Mail Archives: cygwin/2012/04/03/15:32:09
Am 02.04.2012 22:56, schrieb Christopher Faylor:
> On Mon, Apr 02, 2012 at 09:46:51PM +0200, Thomas Wolff wrote:
>> When input is typed-ahead, on a Unix or Linux systems it will be
>> buffered and used as soon as an application looks for it. Try this:
>> - Run a slow command (e.g. sleep 5)
>> - Type "abc" while running
>> On Linux, "abc" will be echoed on the screen (disturbing output if there
>> is any). After the command terminates, the shell will look for input,
>> find "abc" and redisplay it properly on the command line.
>>
>> In the cygwin console, "abc" remains invisible while the command is
>> running, but it is redisplayed afterwards.
>> In mintty, "abc" is echoed while typed-ahead, but is *not* read and
>> echoed by the shell after the command terminates. Only after you then
>> type another character, the whole command line is refreshed.
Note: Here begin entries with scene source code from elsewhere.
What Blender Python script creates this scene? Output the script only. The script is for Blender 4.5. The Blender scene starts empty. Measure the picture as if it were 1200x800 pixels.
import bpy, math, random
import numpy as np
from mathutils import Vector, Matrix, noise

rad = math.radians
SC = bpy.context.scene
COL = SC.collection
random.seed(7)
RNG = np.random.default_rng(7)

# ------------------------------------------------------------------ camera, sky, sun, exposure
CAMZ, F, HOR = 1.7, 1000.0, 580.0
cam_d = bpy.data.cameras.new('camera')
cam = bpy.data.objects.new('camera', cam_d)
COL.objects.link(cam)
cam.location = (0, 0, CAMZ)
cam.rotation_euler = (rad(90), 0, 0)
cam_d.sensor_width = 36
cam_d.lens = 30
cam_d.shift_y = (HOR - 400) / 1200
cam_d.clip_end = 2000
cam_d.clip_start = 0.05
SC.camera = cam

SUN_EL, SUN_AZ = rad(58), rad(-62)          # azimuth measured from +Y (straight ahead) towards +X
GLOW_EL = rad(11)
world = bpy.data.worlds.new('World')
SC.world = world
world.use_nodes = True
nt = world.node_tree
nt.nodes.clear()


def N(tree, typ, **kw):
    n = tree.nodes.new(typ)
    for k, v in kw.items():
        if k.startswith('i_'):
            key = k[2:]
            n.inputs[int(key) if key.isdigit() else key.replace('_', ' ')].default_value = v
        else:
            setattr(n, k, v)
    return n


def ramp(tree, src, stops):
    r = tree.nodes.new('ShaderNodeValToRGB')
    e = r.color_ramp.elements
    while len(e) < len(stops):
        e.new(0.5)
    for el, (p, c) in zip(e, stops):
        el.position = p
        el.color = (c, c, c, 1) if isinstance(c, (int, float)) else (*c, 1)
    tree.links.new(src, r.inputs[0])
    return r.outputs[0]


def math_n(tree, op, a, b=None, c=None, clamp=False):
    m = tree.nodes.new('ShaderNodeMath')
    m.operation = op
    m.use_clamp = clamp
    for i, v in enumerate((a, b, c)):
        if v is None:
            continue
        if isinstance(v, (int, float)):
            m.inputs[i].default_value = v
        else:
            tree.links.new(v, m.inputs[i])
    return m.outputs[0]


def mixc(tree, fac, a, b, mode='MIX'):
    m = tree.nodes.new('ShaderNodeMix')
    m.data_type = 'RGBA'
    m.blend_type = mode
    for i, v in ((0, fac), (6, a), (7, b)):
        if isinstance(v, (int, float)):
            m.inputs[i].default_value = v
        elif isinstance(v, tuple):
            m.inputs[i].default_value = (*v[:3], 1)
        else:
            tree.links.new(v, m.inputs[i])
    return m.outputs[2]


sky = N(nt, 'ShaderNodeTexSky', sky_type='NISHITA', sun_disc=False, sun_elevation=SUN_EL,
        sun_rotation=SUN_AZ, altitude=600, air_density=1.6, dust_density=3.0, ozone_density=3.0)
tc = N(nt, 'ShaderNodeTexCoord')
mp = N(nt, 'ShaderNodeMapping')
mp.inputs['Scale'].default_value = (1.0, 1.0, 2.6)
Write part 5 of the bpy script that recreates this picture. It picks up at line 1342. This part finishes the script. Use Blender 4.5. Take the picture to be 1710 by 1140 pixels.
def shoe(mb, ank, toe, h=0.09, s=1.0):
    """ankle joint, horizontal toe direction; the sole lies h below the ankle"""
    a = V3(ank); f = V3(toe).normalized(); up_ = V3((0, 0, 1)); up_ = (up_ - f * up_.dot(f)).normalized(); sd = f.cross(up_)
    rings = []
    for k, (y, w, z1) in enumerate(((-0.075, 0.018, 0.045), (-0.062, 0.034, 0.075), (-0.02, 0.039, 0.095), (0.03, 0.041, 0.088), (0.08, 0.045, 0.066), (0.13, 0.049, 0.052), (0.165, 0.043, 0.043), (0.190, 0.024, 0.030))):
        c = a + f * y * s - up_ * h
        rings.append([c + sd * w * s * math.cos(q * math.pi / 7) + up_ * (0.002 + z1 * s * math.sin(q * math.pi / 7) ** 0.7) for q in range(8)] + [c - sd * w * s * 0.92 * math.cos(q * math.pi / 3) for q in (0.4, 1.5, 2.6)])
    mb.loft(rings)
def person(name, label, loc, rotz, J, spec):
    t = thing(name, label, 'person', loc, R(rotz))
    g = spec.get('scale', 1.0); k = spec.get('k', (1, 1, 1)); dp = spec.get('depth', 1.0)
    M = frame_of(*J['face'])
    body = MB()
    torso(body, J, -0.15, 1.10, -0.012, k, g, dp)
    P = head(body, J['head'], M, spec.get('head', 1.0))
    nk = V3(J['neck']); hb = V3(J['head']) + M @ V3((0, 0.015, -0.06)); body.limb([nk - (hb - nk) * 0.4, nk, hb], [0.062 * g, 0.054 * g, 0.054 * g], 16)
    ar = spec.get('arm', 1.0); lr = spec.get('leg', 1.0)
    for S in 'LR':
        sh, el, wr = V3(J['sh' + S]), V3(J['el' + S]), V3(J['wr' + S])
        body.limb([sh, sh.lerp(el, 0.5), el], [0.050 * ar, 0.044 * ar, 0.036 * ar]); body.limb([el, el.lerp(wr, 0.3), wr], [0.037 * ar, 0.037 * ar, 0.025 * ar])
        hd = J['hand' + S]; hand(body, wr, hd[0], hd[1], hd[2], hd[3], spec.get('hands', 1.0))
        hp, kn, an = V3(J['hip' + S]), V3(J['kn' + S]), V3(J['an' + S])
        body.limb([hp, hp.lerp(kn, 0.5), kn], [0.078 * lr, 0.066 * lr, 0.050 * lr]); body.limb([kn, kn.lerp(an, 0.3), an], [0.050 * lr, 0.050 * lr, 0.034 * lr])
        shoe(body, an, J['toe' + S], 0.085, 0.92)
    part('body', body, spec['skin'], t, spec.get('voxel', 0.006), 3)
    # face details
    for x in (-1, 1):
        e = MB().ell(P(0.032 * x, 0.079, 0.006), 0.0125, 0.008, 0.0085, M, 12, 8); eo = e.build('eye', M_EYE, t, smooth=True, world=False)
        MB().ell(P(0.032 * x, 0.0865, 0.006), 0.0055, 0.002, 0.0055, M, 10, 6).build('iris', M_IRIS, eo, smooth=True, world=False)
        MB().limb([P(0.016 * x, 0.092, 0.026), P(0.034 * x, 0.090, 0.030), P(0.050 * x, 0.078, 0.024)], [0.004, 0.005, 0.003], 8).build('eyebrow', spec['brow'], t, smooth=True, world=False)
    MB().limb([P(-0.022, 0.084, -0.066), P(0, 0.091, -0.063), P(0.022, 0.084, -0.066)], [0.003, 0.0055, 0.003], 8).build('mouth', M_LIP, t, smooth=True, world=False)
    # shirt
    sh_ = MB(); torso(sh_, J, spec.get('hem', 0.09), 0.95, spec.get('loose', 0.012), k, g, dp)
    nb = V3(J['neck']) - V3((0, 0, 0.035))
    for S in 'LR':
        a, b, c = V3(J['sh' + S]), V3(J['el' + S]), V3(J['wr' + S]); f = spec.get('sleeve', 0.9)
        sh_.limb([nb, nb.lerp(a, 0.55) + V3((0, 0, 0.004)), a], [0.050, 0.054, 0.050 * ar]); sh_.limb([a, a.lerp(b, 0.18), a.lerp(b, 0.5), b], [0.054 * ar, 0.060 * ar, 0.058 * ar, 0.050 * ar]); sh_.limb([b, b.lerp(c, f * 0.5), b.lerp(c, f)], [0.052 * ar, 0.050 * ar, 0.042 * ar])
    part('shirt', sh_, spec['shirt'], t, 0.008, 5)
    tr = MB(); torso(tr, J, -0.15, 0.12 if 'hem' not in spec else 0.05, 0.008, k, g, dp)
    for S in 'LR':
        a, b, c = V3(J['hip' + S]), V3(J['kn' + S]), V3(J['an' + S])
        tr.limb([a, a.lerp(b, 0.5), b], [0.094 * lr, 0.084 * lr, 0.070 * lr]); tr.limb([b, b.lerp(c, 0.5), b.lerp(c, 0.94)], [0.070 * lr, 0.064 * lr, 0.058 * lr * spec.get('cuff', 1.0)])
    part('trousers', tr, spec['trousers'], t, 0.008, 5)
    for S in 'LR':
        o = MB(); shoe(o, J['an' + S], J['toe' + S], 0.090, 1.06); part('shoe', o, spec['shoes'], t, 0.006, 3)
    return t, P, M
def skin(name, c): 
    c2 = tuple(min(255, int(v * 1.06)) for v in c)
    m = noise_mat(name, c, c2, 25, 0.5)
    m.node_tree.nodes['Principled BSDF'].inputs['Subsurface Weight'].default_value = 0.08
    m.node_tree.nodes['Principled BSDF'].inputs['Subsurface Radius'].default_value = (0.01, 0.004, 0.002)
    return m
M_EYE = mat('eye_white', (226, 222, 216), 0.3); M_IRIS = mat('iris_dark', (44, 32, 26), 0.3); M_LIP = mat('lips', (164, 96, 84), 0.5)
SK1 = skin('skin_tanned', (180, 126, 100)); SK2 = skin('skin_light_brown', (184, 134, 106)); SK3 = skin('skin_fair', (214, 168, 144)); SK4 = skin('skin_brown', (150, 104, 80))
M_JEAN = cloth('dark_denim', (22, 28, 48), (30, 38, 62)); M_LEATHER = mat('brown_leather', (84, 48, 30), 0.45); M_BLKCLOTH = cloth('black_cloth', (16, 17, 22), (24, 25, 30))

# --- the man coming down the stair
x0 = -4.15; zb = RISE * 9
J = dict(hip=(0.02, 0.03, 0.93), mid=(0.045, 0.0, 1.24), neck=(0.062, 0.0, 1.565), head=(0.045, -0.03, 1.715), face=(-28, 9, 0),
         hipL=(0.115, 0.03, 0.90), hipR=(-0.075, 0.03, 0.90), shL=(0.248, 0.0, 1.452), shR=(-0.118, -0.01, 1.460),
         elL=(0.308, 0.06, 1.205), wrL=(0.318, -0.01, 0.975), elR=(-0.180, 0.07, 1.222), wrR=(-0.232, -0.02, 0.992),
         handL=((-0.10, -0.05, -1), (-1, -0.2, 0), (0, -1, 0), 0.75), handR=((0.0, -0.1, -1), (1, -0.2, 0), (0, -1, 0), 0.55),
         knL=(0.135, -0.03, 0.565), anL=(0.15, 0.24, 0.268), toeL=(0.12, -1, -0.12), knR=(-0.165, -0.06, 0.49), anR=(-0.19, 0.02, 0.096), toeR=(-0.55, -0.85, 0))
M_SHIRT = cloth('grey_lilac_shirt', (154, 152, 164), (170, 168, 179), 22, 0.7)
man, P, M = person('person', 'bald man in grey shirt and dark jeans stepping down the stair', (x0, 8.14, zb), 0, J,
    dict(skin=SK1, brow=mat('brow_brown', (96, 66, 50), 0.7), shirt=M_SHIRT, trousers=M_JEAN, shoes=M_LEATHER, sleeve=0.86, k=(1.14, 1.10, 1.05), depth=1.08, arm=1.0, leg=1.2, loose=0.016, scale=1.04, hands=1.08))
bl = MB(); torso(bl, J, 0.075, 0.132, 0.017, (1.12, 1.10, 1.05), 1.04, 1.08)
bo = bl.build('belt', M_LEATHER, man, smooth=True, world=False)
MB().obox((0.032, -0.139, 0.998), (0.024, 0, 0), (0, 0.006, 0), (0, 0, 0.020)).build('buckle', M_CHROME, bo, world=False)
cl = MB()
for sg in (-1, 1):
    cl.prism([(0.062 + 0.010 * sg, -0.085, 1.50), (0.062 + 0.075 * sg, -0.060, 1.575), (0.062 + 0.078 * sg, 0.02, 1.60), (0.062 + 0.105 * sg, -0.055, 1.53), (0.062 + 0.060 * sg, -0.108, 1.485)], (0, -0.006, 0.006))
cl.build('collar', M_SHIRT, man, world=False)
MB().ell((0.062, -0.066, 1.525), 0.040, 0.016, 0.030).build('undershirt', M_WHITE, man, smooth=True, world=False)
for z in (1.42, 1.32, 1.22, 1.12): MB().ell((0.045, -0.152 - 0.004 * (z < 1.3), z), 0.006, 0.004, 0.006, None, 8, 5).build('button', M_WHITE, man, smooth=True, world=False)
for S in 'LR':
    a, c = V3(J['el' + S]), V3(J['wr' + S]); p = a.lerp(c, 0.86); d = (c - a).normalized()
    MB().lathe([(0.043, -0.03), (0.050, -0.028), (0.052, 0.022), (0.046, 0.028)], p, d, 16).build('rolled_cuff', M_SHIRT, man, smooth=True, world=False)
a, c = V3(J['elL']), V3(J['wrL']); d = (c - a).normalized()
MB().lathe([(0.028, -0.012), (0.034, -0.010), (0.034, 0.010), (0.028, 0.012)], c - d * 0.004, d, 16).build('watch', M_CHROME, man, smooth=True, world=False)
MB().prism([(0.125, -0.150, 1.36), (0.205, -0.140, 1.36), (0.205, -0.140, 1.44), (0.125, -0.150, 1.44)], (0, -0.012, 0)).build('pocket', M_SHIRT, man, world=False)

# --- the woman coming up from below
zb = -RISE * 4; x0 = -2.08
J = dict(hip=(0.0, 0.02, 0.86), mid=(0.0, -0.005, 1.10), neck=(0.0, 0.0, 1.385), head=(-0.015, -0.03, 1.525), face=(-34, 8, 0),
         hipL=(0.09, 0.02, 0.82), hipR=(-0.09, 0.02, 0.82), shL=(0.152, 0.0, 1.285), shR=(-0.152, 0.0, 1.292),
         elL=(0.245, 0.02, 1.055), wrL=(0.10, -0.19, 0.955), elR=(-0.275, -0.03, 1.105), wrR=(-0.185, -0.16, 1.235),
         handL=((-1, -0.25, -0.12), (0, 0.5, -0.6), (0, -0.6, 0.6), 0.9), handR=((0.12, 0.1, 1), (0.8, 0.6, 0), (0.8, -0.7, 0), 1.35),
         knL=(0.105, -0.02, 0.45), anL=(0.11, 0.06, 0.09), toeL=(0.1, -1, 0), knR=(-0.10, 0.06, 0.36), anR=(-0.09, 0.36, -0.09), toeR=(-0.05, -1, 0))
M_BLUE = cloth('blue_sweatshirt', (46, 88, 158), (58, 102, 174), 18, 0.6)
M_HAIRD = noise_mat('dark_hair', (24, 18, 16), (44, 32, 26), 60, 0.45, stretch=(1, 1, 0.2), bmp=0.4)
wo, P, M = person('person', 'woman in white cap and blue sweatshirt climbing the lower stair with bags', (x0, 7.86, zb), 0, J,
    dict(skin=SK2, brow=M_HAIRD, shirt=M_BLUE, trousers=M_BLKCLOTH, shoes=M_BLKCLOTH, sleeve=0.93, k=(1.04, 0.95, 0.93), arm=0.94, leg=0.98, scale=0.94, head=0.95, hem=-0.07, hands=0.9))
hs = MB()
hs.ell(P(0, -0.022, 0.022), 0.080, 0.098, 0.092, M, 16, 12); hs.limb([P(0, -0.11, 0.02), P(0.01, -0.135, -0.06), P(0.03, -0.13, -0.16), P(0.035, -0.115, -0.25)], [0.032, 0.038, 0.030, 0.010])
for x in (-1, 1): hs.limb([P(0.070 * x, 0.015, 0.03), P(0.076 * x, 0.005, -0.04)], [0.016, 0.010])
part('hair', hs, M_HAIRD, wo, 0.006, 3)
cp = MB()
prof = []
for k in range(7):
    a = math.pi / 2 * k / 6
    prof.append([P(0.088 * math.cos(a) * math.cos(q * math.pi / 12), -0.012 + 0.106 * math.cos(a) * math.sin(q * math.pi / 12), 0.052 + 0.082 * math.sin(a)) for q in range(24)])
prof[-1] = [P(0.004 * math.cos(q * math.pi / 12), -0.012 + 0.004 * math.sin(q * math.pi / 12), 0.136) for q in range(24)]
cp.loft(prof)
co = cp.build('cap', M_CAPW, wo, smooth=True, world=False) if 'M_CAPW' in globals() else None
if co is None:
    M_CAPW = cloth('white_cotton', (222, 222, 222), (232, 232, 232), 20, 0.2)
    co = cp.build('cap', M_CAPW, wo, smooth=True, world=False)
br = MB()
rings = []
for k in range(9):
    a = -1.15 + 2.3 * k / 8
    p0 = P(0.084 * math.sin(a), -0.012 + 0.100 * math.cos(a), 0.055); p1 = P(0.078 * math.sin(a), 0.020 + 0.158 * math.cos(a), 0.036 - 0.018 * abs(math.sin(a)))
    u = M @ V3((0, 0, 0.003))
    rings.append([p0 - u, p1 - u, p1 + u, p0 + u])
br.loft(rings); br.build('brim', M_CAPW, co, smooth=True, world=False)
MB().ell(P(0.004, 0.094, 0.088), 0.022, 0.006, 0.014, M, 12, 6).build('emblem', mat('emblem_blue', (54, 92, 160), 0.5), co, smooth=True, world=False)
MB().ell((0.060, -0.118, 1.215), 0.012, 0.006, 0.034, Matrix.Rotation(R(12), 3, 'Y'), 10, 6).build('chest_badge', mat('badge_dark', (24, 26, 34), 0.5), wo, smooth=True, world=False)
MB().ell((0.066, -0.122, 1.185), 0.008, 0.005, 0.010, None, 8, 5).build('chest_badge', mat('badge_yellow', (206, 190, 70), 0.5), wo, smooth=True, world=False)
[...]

> Yes. The console is a windows device and that's the way that Windows
> works. Doing it anyway else would mean keeping a separate thread in
> Cygwin and essentially adding back CYGWIN=tty, which we're obviously
> not going to do.
OK, so there is a clear background explaining the console behavior;
however, I described it only for completeness and to compare, the actual
problem is with mintty/xterm/urxvt: Input which is available is not
being detected - this is likely to be a problem with select() or
O_NONBLOCKed read() (whichever bash uses) or both.